Make an exact copy of the listing below.

── DATASET SECTION

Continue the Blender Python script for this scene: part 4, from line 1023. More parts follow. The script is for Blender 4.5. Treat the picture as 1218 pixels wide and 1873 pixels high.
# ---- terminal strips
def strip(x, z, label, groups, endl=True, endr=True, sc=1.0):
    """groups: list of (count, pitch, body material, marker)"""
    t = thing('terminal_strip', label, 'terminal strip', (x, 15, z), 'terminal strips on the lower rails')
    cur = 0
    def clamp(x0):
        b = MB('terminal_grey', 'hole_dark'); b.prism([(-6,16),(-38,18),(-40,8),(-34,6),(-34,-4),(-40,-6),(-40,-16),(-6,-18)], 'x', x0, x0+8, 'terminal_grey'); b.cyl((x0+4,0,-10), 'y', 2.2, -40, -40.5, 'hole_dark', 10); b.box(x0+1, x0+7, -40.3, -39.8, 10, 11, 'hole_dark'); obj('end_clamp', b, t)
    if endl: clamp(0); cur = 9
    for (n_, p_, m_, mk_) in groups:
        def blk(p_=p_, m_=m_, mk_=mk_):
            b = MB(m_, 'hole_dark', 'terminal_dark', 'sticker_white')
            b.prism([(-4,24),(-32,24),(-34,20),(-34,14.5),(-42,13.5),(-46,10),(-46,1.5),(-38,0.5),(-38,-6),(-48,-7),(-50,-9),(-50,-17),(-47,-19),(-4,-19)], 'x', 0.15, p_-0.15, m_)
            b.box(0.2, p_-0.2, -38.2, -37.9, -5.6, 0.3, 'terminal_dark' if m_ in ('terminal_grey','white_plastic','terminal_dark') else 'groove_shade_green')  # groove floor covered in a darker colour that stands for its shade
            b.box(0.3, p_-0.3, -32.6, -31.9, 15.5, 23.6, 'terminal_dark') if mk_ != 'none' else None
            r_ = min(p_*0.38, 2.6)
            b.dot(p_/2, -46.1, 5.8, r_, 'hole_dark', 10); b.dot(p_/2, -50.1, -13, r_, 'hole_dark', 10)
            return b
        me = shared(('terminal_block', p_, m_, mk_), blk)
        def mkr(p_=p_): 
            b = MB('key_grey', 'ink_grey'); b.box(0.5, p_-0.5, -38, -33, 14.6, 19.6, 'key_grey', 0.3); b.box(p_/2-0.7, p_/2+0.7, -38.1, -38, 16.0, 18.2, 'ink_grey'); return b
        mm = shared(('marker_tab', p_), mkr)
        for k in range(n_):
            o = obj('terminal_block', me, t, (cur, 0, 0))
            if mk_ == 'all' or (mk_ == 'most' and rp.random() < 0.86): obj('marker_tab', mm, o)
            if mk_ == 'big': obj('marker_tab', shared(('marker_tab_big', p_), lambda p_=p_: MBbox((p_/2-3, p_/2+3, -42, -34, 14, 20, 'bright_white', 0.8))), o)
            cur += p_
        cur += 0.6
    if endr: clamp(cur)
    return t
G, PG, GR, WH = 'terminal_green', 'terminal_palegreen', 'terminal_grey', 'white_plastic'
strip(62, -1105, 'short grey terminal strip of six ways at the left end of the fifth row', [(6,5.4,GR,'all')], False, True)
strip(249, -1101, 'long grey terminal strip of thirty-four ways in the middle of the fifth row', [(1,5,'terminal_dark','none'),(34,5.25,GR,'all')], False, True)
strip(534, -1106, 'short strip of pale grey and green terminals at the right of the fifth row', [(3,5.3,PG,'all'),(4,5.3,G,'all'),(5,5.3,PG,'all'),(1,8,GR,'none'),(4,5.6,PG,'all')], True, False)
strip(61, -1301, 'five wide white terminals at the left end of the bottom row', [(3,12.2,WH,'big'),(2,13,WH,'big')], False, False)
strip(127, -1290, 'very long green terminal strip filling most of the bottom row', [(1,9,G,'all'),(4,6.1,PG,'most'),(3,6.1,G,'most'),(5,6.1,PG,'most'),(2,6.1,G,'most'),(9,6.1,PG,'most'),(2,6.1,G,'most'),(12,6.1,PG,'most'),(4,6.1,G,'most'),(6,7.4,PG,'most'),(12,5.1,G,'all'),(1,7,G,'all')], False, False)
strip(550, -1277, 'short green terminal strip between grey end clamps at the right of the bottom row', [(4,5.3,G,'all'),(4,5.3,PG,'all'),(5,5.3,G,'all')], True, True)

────

__EXERCISE OUTPUT__
Continue the Blender Python script for this scene: part 4, from line 1023. More parts follow. The script is for Blender 4.5. Treat the picture as 1218 pixels wide and 1873 pixels high.
# ---- terminal strips
def strip(x, z, label, groups, endl=True, endr=True, sc=1.0):
    """groups: list of (count, pitch, body material, marker)"""
    t = thing('terminal_strip', label, 'terminal strip', (x, 15, z), 'terminal strips on the lower rails')
    cur = 0
    def clamp(x0):
        b = MB('terminal_grey', 'hole_dark'); b.prism([(-6,16),(-38,18),(-40,8),(-34,6),(-34,-4),(-40,-6),(-40,-16),(-6,-18)], 'x', x0, x0+8, 'terminal_grey'); b.cyl((x0+4,0,-10), 'y', 2.2, -40, -40.5, 'hole_dark', 10); b.box(x0+1, x0+7, -40.3, -39.8, 10, 11, 'hole_dark'); obj('end_clamp', b, t)
    if endl: clamp(0); cur = 9
    for (n_, p_, m_, mk_) in groups:
        def blk(p_=p_, m_=m_, mk_=mk_):
            b = MB(m_, 'hole_dark', 'terminal_dark', 'sticker_white')
            b.prism([(-4,24),(-32,24),(-34,20),(-34,14.5),(-42,13.5),(-46,10),(-46,1.5),(-38,0.5),(-38,-6),(-48,-7),(-50,-9),(-50,-17),(-47,-19),(-4,-19)], 'x', 0.15, p_-0.15, m_)
            b.box(0.2, p_-0.2, -38.2, -37.9, -5.6, 0.3, 'terminal_dark' if m_ in ('terminal_grey','white_plastic','terminal_dark') else 'groove_shade_green')  # groove floor covered in a darker colour that stands for its shade
            b.box(0.3, p_-0.3, -32.6, -31.9, 15.5, 23.6, 'terminal_dark') if mk_ != 'none' else None
            r_ = min(p_*0.38, 2.6)
            b.dot(p_/2, -46.1, 5.8, r_, 'hole_dark', 10); b.dot(p_/2, -50.1, -13, r_, 'hole_dark', 10)
            return b
        me = shared(('terminal_block', p_, m_, mk_), blk)
        def mkr(p_=p_): 
            b = MB('key_grey', 'ink_grey'); b.box(0.5, p_-0.5, -38, -33, 14.6, 19.6, 'key_grey', 0.3); b.box(p_/2-0.7, p_/2+0.7, -38.1, -38, 16.0, 18.2, 'ink_grey'); return b
        mm = shared(('marker_tab', p_), mkr)
        for k in range(n_):
            o = obj('terminal_block', me, t, (cur, 0, 0))
            if mk_ == 'all' or (mk_ == 'most' and rp.random() < 0.86): obj('marker_tab', mm, o)
            if mk_ == 'big': obj('marker_tab', shared(('marker_tab_big', p_), lambda p_=p_: MBbox((p_/2-3, p_/2+3, -42, -34, 14, 20, 'bright_white', 0.8))), o)
            cur += p_
        cur += 0.6
    if endr: clamp(cur)
    return t
G, PG, GR, WH = 'terminal_green', 'terminal_palegreen', 'terminal_grey', 'white_plastic'
strip(62, -1105, 'short grey terminal strip of six ways at the left end of the fifth row', [(6,5.4,GR,'all')], False, True)
strip(249, -1101, 'long grey terminal strip of thirty-four ways in the middle of the fifth row', [(1,5,'terminal_dark','none'),(34,5.25,GR,'all')], False, True)
strip(534, -1106, 'short strip of pale grey and green terminals at the right of the fifth row', [(3,5.3,PG,'all'),(4,5.3,G,'all'),(5,5.3,PG,'all'),(1,8,GR,'none'),(4,5.6,PG,'all')], True, False)
strip(61, -1301, 'five wide white terminals at the left end of the bottom row', [(3,12.2,WH,'big'),(2,13,WH,'big')], False, False)
strip(127, -1290, 'very long green terminal strip filling most of the bottom row', [(1,9,G,'all'),(4,6.1,PG,'most'),(3,6.1,G,'most'),(5,6.1,PG,'most'),(2,6.1,G,'most'),(9,6.1,PG,'most'),(2,6.1,G,'most'),(12,6.1,PG,'most'),(4,6.1,G,'most'),(6,7.4,PG,'most'),(12,5.1,G,'all'),(1,7,G,'all')], False, False)
strip(550, -1277, 'short green terminal strip between grey end clamps at the right of the bottom row', [(4,5.3,G,'all'),(4,5.3,PG,'all'),(5,5.3,G,'all')], True, True)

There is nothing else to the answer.